Every company, even the exceptionally good ones, will get a complaint from time-to-time.  That said, I think the Consumer Finance Protection Bureau (CFPB) Consumer Complaint Database is a valuable resource for both consumers and our customers who are mortgage lenders.  The database at that link contains over 1.2 million complaints related to all types of financial products and services submitted between July 2011 to present day. Irrespective of fair lending issues specifically, my analysis of the database shows how many mortgage-related consumer complaints there have been and what the key issues are behind those complaints. The evidence suggests that generally speaking mortgage companies value their customers and handle consumer complaints in a timely manner.

Methodology

I used keywords starting with mortgage and sub products: FHA, VA, Conventional, and Other Mortgage.  Next, I filtered by issue; my intent was to examine complaints related to the origination of mortgages, not loan servicing.  These issue categories included applying for a mortgage or refinancing an existing mortgage; credit decision/underwriting; application, originator, mortgage broker; closing on a mortgage; and settlement process and costs.  I reviewed the categorical response data as well as written complaint narratives.

Results

The number of complaints over the past three-year period has declined, as well as the number of institutions receiving complaints.

 

A lot of the complaint narratives indicate that consumers were besieged with aggressive, harassing phone calls.  These predatory marketing callers offered refinancing with low rates which the consumers characterized as bait-and-switch due to pricing adjustments which were eventually applied.  Similarly, many complaints involved deceptive advertising mailings.

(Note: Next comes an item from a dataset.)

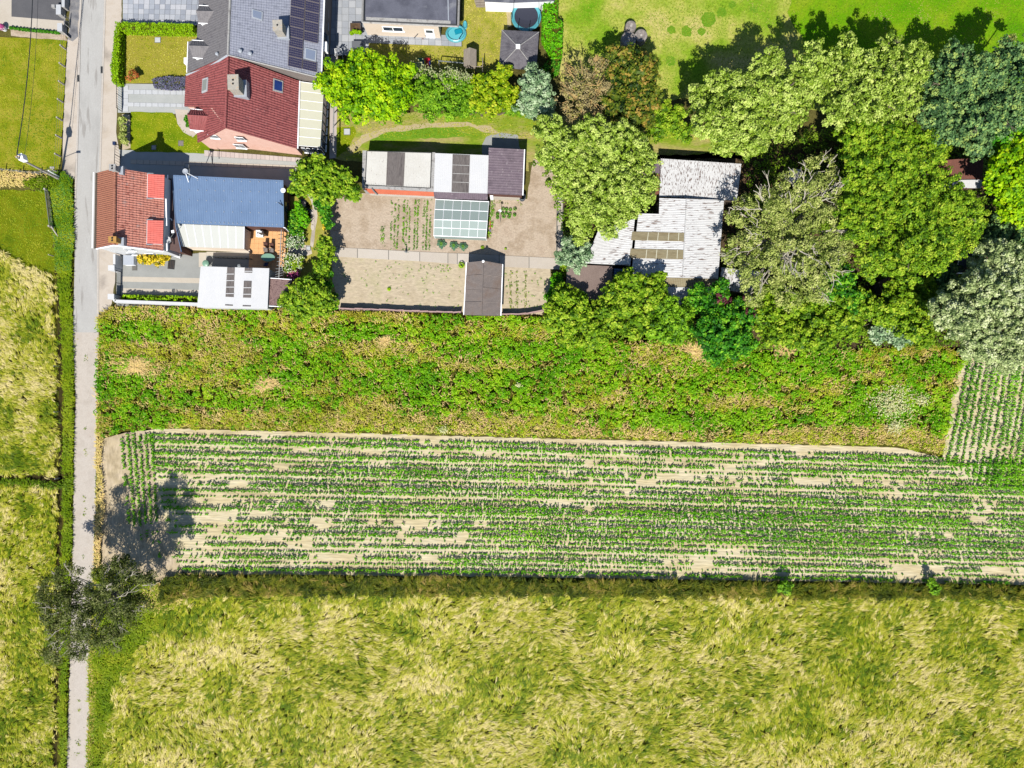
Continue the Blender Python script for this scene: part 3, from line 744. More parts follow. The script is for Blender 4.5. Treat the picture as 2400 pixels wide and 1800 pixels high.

The “Company Response to Complaint” and “Did Consumer Dispute Company Response” fields speak to how well the industry values its customers and handles complaints.  They show that less than 1% of consumers received an untimely response and the majority of the cases were closed. 

Looking at the complaints by state, we see from the chart below that the top five states remained the same for all three years.  Using LendingPatterns™, I checked market share activity by states.  For 2016 and 2017, the set of states with the most lending activity matches the set of states with the most complaints, with the exception of the state of New York, which came in at number eight by activity but is ranked third by complaints. 

 

When submitting complaints, the filer is asked to identify whether he/she is an Older American, Older American Servicemember, or Servicemember.  Summarizing these “Tags” indicates that in 2016 Older Americans, including Older Servicemembers, accounted for 13% of the complaints.  This percentage dropped to 8.4% in 2018.  

Turning to monetary damages, about 8% of the total cases each year were closed with monetary relief.

The table below summarizes complaints by product type. Complaints on conventional mortgages are the most common:

Conclusion

As indicated, the evidence suggests that mortgage companies are generally doing a good job handling consumer complaints.  It’s worth the time and effort to become familiar with this valuable resource.   There are many ways to leverage the data to improve all-around customer experience.  Put the data to good use; consumer insights provide an opportunity for cost savings.  See if there are ways to apply these findings to improve products and services, marketing, organizational effectiveness, and reduce risk and avoid fraud.